I feel like I've wasted your time just making you read that, so here is a hopefully useful "life hack" to try and make up for it.
There's a relationships element to the game, too. I don't see the point of it, though. You seem to max out every character's affection for you by completing the quests, and since the quests are the only things to do in the game, you don't have any other options. You can't progress and do another quest until you've finished the one you're on (or at least I think so, this is another thing I only half-remember) and there aren't extra things to do like give gifts or anything. So basically, play the game in the only way you can and you'll automatically max everything out and win the popularity contest at the end of the game. Yaaaaay. If that's how it works, why bother keeping track of affection at all?

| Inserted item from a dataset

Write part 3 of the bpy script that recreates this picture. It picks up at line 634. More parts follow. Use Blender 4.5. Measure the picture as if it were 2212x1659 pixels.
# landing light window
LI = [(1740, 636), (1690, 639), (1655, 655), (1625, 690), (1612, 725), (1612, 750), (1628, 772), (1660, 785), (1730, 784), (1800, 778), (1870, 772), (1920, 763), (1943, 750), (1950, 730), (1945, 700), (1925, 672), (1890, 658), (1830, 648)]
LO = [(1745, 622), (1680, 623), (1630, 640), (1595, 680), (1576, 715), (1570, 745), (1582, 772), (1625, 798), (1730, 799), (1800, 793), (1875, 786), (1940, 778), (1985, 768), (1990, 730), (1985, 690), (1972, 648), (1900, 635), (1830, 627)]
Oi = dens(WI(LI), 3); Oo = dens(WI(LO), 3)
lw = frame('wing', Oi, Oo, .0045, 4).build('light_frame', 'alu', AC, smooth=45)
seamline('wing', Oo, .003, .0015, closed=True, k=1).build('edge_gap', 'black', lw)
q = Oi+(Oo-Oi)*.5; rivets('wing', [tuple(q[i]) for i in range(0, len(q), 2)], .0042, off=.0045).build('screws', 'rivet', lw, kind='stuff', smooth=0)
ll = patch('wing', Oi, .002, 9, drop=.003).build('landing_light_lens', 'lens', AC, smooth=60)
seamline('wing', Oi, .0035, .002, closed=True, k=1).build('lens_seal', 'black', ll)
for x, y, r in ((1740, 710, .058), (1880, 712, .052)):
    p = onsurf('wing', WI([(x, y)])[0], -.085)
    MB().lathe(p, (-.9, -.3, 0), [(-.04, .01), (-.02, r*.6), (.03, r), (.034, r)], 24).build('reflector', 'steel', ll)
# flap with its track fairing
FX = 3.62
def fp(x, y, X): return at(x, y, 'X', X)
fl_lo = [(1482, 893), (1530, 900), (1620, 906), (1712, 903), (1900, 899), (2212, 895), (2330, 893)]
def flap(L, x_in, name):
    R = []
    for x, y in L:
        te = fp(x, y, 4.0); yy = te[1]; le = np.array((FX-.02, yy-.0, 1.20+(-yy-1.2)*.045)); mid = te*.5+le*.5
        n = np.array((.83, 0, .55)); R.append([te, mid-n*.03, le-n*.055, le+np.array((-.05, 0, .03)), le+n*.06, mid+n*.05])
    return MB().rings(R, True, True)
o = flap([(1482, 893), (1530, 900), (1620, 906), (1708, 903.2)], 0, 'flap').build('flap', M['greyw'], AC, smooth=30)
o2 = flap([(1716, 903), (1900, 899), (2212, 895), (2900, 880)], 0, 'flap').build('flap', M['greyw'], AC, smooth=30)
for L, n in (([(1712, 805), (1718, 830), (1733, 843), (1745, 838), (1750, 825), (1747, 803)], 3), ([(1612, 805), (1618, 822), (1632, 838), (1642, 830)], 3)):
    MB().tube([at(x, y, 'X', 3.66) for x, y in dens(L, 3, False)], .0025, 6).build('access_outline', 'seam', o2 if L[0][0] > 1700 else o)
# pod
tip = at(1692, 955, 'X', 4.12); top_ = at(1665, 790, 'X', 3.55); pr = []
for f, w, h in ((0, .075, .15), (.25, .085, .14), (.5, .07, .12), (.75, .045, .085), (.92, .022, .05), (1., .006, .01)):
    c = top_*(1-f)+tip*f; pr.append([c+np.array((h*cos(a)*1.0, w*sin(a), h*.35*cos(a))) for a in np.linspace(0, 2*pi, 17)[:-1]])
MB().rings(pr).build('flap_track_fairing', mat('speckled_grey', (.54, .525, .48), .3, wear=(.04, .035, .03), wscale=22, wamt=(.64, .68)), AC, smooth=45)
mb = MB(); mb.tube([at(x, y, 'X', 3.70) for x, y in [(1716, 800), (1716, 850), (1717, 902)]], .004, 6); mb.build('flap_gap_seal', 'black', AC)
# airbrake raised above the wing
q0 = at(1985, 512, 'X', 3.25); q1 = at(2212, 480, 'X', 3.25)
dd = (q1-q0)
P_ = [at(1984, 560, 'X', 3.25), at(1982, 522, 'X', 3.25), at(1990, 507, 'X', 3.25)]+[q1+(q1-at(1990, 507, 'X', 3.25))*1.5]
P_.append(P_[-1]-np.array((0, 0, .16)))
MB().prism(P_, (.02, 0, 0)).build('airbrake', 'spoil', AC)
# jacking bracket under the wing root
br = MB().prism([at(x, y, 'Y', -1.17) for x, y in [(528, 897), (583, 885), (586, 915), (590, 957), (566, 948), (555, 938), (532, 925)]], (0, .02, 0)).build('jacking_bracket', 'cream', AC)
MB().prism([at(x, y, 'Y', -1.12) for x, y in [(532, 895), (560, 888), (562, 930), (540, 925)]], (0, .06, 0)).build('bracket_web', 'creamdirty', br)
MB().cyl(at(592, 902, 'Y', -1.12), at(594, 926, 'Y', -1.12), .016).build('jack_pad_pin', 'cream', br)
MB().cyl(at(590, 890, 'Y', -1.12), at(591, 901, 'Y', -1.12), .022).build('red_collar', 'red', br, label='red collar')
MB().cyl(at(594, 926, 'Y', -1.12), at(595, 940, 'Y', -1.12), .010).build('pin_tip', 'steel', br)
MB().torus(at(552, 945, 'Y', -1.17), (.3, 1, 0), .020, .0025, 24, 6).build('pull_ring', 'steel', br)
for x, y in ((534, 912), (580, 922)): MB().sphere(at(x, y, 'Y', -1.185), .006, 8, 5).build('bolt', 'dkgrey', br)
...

Overall it was a tremendously dull game. In fact, it was so boring that I forgot I was writing this post three-quarters of the way through and left it in my drafts for like, a year, until I found and finished it today. I've since given the game back so I can't replay it to familiarize myself with it again to have anything fun to say at the end of the post. Instead, I'll just point out how the series has desecrated The Phantom Of The Opera by having a character named Operetta, who is somehow the Phantom's teenage daughter from the Deep South, complete with a Southern American accent and obsession with .... ugh ... country music. Not that there's anything inherently wrong with country music, until you try to mix it up with the fucking Phantom. She is the single worst interpretation of anything related to Phantom of the Opera. Just look at it, it's horrifying.
"AN MAH MYOOZIC CAN WHUP Y'ALL'S MYOOZIC!"